With his thesis advisor James Michael, Simon provided a fundamental Sobolev inequality for submanifolds of Euclidean space, the form of which depends only on dimension and on the length of the mean curvature vector. An extension to submanifolds of Riemannian manifolds is due to David Hoffman and Joel Spruck.[19] Due to the geometric dependence of the Michael−Simon and Hoffman−Spruck inequalities, they have been crucial in a number of contexts, including in Schoen and Shing-Tung Yau's resolution of the positive mass theorem and Gerhard Huisken's analysis of mean curvature flow.[20][21][22][23]
Robert Bartnik and Simon considered the problem of prescribing the boundary and mean curvature of a spacelike hypersurface of Minkowski space. They set up the problem as a second-order partial differential equation for a scalar graphing function, giving novel perspective and results for some of the underlying issues previously considered in Shiu-Yuen Cheng and Yau's analysis of similar problems.[24]
Using approximation by harmonic polynomials, Robert Hardt and Simon studied the zero set of solutions of general second-order elliptic partial differential equations, obtaining information on Hausdorff measure and rectifiability. By combining their results with earlier results of Harold Donnelly and Charles Fefferman, they obtained asymptotic information on the sizes of the zero sets of the eigenfunctions of the Laplace-Beltrami operator on a Riemannian manifold.[25]
Schoen, Simon, and Yau studied stable minimal hypersurfaces of Riemannian manifolds, identifying a simple combination of Simons' formula with the stability inequality which produced various curvature estimates. As a consequence, they were able to re-derive some results of Simons such as the Bernstein theorem in appropriate dimensions.

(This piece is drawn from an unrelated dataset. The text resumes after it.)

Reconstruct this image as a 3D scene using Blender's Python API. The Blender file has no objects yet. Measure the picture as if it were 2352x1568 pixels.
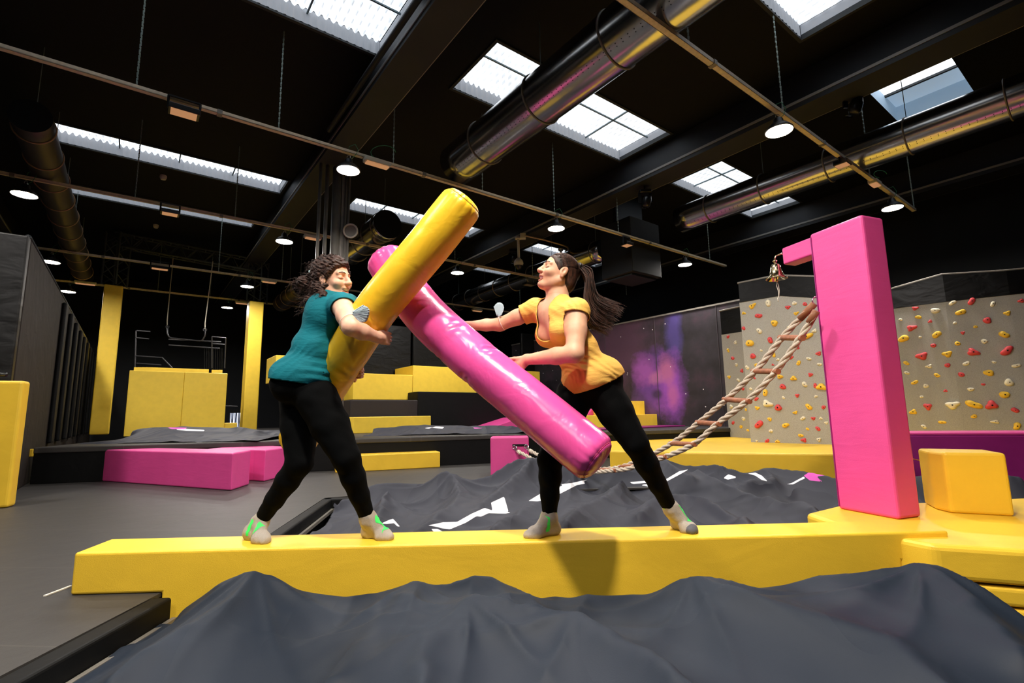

The Schoen−Simon−Yau estimates were adapted from the setting of minimal surfaces to that of "self-shrinking" surfaces by Tobias Colding and William Minicozzi, as part of their analysis of singularities of mean curvature flow.[26] The stable minimal hypersurface theory itself was taken further by Schoen and Simon six years later, using novel methods to provide geometric estimates without dimensional restriction. As opposed to the earlier purely analytic estimates, Schoen and Simon used the machinery of geometric measure theory. The Schoen−Simon estimates are fundamental for the general Almgren–Pitts min-max theory, and consequently for its various applications.
William Meeks, Simon, and Yau obtained a number of remarkable results on minimal surfaces and the topology of three-dimensional manifolds, building in large part on earlier works of Meeks and Yau. Some similar results were obtained around the same time by Michael Freedman, Joel Hass, and Peter Scott.[27]